Objective
All material below is to be reproduced exactly.
———
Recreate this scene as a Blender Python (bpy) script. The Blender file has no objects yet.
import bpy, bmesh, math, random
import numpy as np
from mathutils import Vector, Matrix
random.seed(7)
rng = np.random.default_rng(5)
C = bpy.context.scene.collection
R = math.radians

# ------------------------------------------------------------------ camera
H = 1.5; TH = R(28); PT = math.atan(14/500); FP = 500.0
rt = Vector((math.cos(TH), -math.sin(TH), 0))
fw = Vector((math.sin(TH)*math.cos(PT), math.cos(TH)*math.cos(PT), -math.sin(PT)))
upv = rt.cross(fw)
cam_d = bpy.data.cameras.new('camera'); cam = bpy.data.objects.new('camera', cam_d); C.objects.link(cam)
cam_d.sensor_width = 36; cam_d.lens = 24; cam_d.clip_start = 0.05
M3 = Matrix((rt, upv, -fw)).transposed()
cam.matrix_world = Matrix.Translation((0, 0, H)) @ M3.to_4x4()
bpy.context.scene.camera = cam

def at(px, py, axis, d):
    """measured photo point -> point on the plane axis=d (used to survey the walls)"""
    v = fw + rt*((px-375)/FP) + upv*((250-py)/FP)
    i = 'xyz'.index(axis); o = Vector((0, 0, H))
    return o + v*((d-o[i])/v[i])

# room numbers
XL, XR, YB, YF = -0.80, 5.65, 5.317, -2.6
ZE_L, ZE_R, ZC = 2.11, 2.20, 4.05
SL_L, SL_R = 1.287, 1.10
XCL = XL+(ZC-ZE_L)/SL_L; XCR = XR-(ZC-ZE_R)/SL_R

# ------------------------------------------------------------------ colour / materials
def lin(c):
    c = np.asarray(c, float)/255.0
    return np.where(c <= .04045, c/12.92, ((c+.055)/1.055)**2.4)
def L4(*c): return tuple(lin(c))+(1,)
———
Answer below
Recreate this scene as a Blender Python (bpy) script. The Blender file has no objects yet.
import bpy, bmesh, math, random
import numpy as np
from mathutils import Vector, Matrix
random.seed(7)
rng = np.random.default_rng(5)
C = bpy.context.scene.collection
R = math.radians

# ------------------------------------------------------------------ camera
H = 1.5; TH = R(28); PT = math.atan(14/500); FP = 500.0
rt = Vector((math.cos(TH), -math.sin(TH), 0))
fw = Vector((math.sin(TH)*math.cos(PT), math.cos(TH)*math.cos(PT), -math.sin(PT)))
upv = rt.cross(fw)
cam_d = bpy.data.cameras.new('camera'); cam = bpy.data.objects.new('camera', cam_d); C.objects.link(cam)
cam_d.sensor_width = 36; cam_d.lens = 24; cam_d.clip_start = 0.05
M3 = Matrix((rt, upv, -fw)).transposed()
cam.matrix_world = Matrix.Translation((0, 0, H)) @ M3.to_4x4()
bpy.context.scene.camera = cam

def at(px, py, axis, d):
    """measured photo point -> point on the plane axis=d (used to survey the walls)"""
    v = fw + rt*((px-375)/FP) + upv*((250-py)/FP)
    i = 'xyz'.index(axis); o = Vector((0, 0, H))
    return o + v*((d-o[i])/v[i])

# room numbers
XL, XR, YB, YF = -0.80, 5.65, 5.317, -2.6
ZE_L, ZE_R, ZC = 2.11, 2.20, 4.05
SL_L, SL_R = 1.287, 1.10
XCL = XL+(ZC-ZE_L)/SL_L; XCR = XR-(ZC-ZE_R)/SL_R

# ------------------------------------------------------------------ colour / materials
def lin(c):
    c = np.asarray(c, float)/255.0
    return np.where(c <= .04045, c/12.92, ((c+.055)/1.055)**2.4)
def L4(*c): return tuple(lin(c))+(1,)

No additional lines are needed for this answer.